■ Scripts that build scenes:

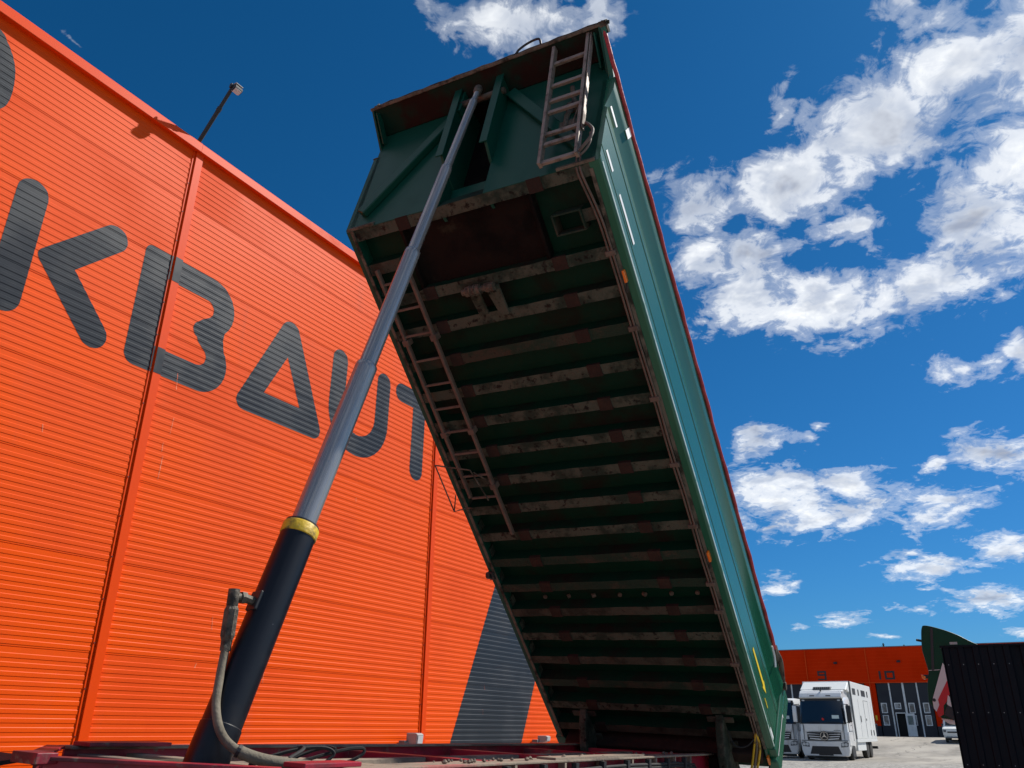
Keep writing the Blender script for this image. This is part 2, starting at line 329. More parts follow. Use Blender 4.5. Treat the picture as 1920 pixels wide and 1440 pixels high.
def mixc(f, a, c):
    m = n.new('ShaderNodeMix'); m.data_type = 'RGBA'; l_.new(f, m.inputs[0])
    for i, v in ((6, a), (7, c)):
        if isinstance(v, tuple): m.inputs[i].default_value = (*v, 1)
        else: l_.new(v, m.inputs[i])
    return m.outputs[2]
c1 = mixc(ramp(n, l_, tn(.35, 6, (1, .35, 1)), [(.38, 0.0), (.62, 1.0)]), (.37, .34, .29), (.19, .175, .15))
c1 = mixc(ramp(n, l_, tn(2.2, 7), [(.45, 0.0), (.7, 1.0)]), c1, (.30, .28, .25))
vo = n.new('ShaderNodeTexVoronoi'); vo.feature = 'DISTANCE_TO_EDGE'; vo.inputs['Scale'].default_value = .16
wv = n.new('ShaderNodeTexNoise'); wv.inputs['Scale'].default_value = .8; wv.inputs['Detail'].default_value = 5; l_.new(t.outputs['Object'], wv.inputs['Vector'])
wa = n.new('ShaderNodeVectorMath'); wa.operation = 'MULTIPLY_ADD'; l_.new(wv.outputs['Color'], wa.inputs[0]); wa.inputs[1].default_value = (2, 2, 0); l_.new(t.outputs['Object'], wa.inputs[2]); l_.new(wa.outputs[0], vo.inputs['Vector'])
c1 = mixc(ramp(n, l_, vo.outputs['Distance'], [(.0, 1.0), (.012, 0.0)]), c1, (.09, .085, .075))
gv = n.new('ShaderNodeTexVoronoi'); gv.inputs['Scale'].default_value = 9; l_.new(t.outputs['Object'], gv.inputs['Vector'])
gsep = n.new('ShaderNodeSeparateColor'); l_.new(gv.outputs['Color'], gsep.inputs[0])
gc = mixc(ramp(n, l_, gsep.outputs[0], [(.1, 0.0), (.9, 1.0)], 'LINEAR'), (.40, .38, .34), (.13, .125, .115))
sxx = n.new('ShaderNodeSeparateXYZ'); l_.new(t.outputs['Object'], sxx.inputs[0])
ad = n.new('ShaderNodeMath'); ad.operation = 'MULTIPLY_ADD'; l_.new(tn(.5, 5), ad.inputs[0]); ad.inputs[1].default_value = 7; l_.new(sxx.outputs[1], ad.inputs[2])
mr = n.new('ShaderNodeMapRange'); l_.new(ad.outputs[0], mr.inputs[0]); mr.inputs[1].default_value = 47.5; mr.inputs[2].default_value = 52.5
c1 = mixc(mr.outputs[0], gc, c1); l_.new(c1, b.inputs['Base Color'])
bp = n.new('ShaderNodeBump'); bp.inputs['Strength'].default_value = .5; bp.inputs['Distance'].default_value = .05; l_.new(tn(6, 8), bp.inputs['Height']); l_.new(bp.outputs[0], b.inputs['Normal'])
go_ = gb.build('ground', 'ground', None, YARD); struct(go_)

# ------------------------------------------------------------------ warehouse
WZ = EYE                                   # heights below are relative to eye level, + WZ
wh = thing('warehouse', yard(WALL_L, 8.0, 0), 'large orange ribbed metal warehouse with dark grey lettering, left of the trailer', 'building')
WHM = yard(WALL_L, 0, WZ)                  # frame on the wall: x = out, y = along, z = height rel. eye
PER, GAPH, NR = .0858, .042, 11
PH = PER*NR+GAPH; Z0 = -.30-PH; NP = 9
ZTOP = Z0+PH*NP
prof = []                                  # (z, out) over one panel
for i in range(NR):
    z = GAPH/2+i*PER
    prof += [(z, 0), (z+.004, .0042), (z+PER*.50, .0042), (z+PER*.50+.006, 0)]
prof = [(0, -.003), (.004, -.003), (.006, 0)]+prof+[(PH-GAPH/2+.010, 0), (PH-.005, 0), (PH-.003, -.003)]
def out_at(z):
    q = (z-Z0) % PH
    for (z0, o0), (z1, o1) in zip(prof, prof[1:]+[(PH, -.003)]):
        if z0 <= q <= z1: return o0+(o1-o0)*(q-z0)/max(1e-6, z1-z0)
    return 0
SEAMS = [-6.34, -.34, 5.66, 11.67, 17.68, 23.69]
FW = .165                                   # flashing width
panel_meshes = {}
for bi in range(len(SEAMS)-1):
    for k in range(NP):
        key = 'p'
        if key not in panel_meshes:
            mb = MB(); L = 6.0-.02
            for (z, o) in prof: mb.v += [(o, 0, z), (o, L, z)]
            mb.v += [(-.10, 0, 0), (-.10, L, 0), (-.10, 0, PH-.003), (-.10, L, PH-.003)]
            nn = len(prof)
            for i in range(nn-1): mb.f.append((2*i, 2*i+1, 2*i+3, 2*i+2)); mb.m.append(0)
            e = 2*nn
            for f in ((e, e+1, 1, 0), (2*nn-2, 2*nn-1, e+3, e+2), (e+2, e+3, e+1, e)): mb.f.append(f); mb.m.append(0)
            panel_meshes[key] = mb.mesh('panel', 'orange')
        place('panel', panel_meshes[key], wh, WHM @ Matrix.Translation((0, SEAMS[bi]+.01, Z0+k*PH)))
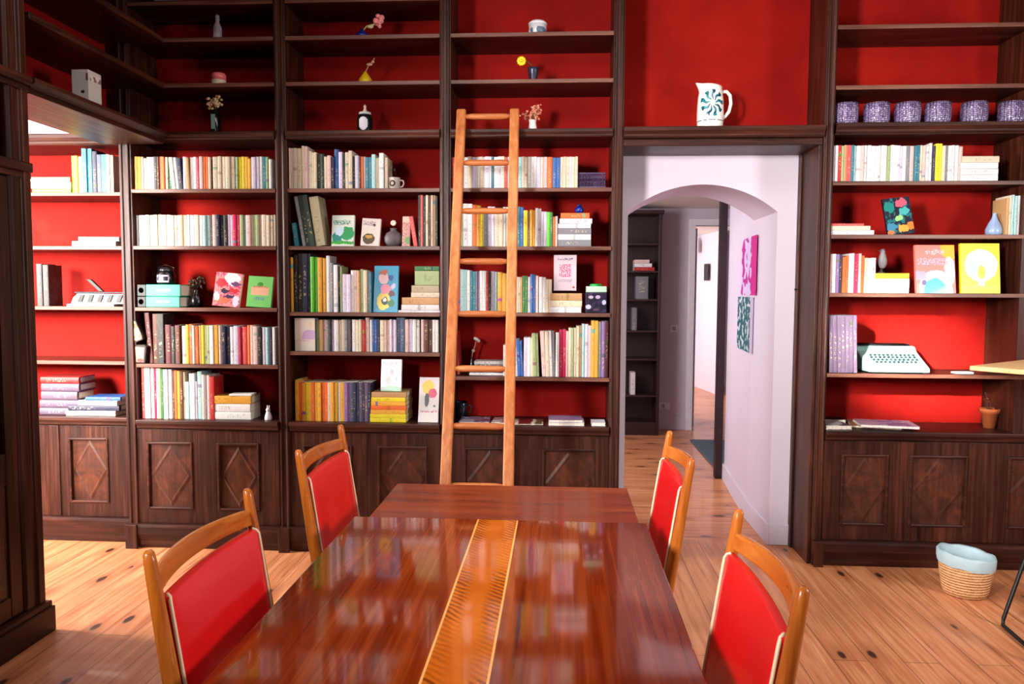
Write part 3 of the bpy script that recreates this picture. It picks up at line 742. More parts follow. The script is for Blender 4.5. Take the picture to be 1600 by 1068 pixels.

■ AIM OF THE TASK: Return every line of the records exactly as given, pictures excluded.

■ CORRECT OUTPUT:
Keep writing the Blender script for this image. This is part 2, starting at line 329. More parts follow. Use Blender 4.5. Treat the picture as 1920 pixels wide and 1440 pixels high.
def mixc(f, a, c):
    m = n.new('ShaderNodeMix'); m.data_type = 'RGBA'; l_.new(f, m.inputs[0])
    for i, v in ((6, a), (7, c)):
        if isinstance(v, tuple): m.inputs[i].default_value = (*v, 1)
        else: l_.new(v, m.inputs[i])
    return m.outputs[2]
c1 = mixc(ramp(n, l_, tn(.35, 6, (1, .35, 1)), [(.38, 0.0), (.62, 1.0)]), (.37, .34, .29), (.19, .175, .15))
c1 = mixc(ramp(n, l_, tn(2.2, 7), [(.45, 0.0), (.7, 1.0)]), c1, (.30, .28, .25))
vo = n.new('ShaderNodeTexVoronoi'); vo.feature = 'DISTANCE_TO_EDGE'; vo.inputs['Scale'].default_value = .16
wv = n.new('ShaderNodeTexNoise'); wv.inputs['Scale'].default_value = .8; wv.inputs['Detail'].default_value = 5; l_.new(t.outputs['Object'], wv.inputs['Vector'])
wa = n.new('ShaderNodeVectorMath'); wa.operation = 'MULTIPLY_ADD'; l_.new(wv.outputs['Color'], wa.inputs[0]); wa.inputs[1].default_value = (2, 2, 0); l_.new(t.outputs['Object'], wa.inputs[2]); l_.new(wa.outputs[0], vo.inputs['Vector'])
c1 = mixc(ramp(n, l_, vo.outputs['Distance'], [(.0, 1.0), (.012, 0.0)]), c1, (.09, .085, .075))
gv = n.new('ShaderNodeTexVoronoi'); gv.inputs['Scale'].default_value = 9; l_.new(t.outputs['Object'], gv.inputs['Vector'])
gsep = n.new('ShaderNodeSeparateColor'); l_.new(gv.outputs['Color'], gsep.inputs[0])
gc = mixc(ramp(n, l_, gsep.outputs[0], [(.1, 0.0), (.9, 1.0)], 'LINEAR'), (.40, .38, .34), (.13, .125, .115))
sxx = n.new('ShaderNodeSeparateXYZ'); l_.new(t.outputs['Object'], sxx.inputs[0])
ad = n.new('ShaderNodeMath'); ad.operation = 'MULTIPLY_ADD'; l_.new(tn(.5, 5), ad.inputs[0]); ad.inputs[1].default_value = 7; l_.new(sxx.outputs[1], ad.inputs[2])
mr = n.new('ShaderNodeMapRange'); l_.new(ad.outputs[0], mr.inputs[0]); mr.inputs[1].default_value = 47.5; mr.inputs[2].default_value = 52.5
c1 = mixc(mr.outputs[0], gc, c1); l_.new(c1, b.inputs['Base Color'])
bp = n.new('ShaderNodeBump'); bp.inputs['Strength'].default_value = .5; bp.inputs['Distance'].default_value = .05; l_.new(tn(6, 8), bp.inputs['Height']); l_.new(bp.outputs[0], b.inputs['Normal'])
go_ = gb.build('ground', 'ground', None, YARD); struct(go_)

# ------------------------------------------------------------------ warehouse
WZ = EYE                                   # heights below are relative to eye level, + WZ
wh = thing('warehouse', yard(WALL_L, 8.0, 0), 'large orange ribbed metal warehouse with dark grey lettering, left of the trailer', 'building')
WHM = yard(WALL_L, 0, WZ)                  # frame on the wall: x = out, y = along, z = height rel. eye
PER, GAPH, NR = .0858, .042, 11
PH = PER*NR+GAPH; Z0 = -.30-PH; NP = 9
ZTOP = Z0+PH*NP
prof = []                                  # (z, out) over one panel
for i in range(NR):
    z = GAPH/2+i*PER
    prof += [(z, 0), (z+.004, .0042), (z+PER*.50, .0042), (z+PER*.50+.006, 0)]
prof = [(0, -.003), (.004, -.003), (.006, 0)]+prof+[(PH-GAPH/2+.010, 0), (PH-.005, 0), (PH-.003, -.003)]
def out_at(z):
    q = (z-Z0) % PH
    for (z0, o0), (z1, o1) in zip(prof, prof[1:]+[(PH, -.003)]):
        if z0 <= q <= z1: return o0+(o1-o0)*(q-z0)/max(1e-6, z1-z0)
    return 0
SEAMS = [-6.34, -.34, 5.66, 11.67, 17.68, 23.69]
FW = .165                                   # flashing width
panel_meshes = {}
for bi in range(len(SEAMS)-1):
    for k in range(NP):
        key = 'p'
        if key not in panel_meshes:
            mb = MB(); L = 6.0-.02
            for (z, o) in prof: mb.v += [(o, 0, z), (o, L, z)]
            mb.v += [(-.10, 0, 0), (-.10, L, 0), (-.10, 0, PH-.003), (-.10, L, PH-.003)]
            nn = len(prof)
            for i in range(nn-1): mb.f.append((2*i, 2*i+1, 2*i+3, 2*i+2)); mb.m.append(0)
            e = 2*nn
            for f in ((e, e+1, 1, 0), (2*nn-2, 2*nn-1, e+3, e+2), (e+2, e+3, e+1, e)): mb.f.append(f); mb.m.append(0)
            panel_meshes[key] = mb.mesh('panel', 'orange')
        place('panel', panel_meshes[key], wh, WHM @ Matrix.Translation((0, SEAMS[bi]+.01, Z0+k*PH)))
Write part 3 of the bpy script that recreates this picture. It picks up at line 742. More parts follow. The script is for Blender 4.5. Take the picture to be 1600 by 1068 pixels.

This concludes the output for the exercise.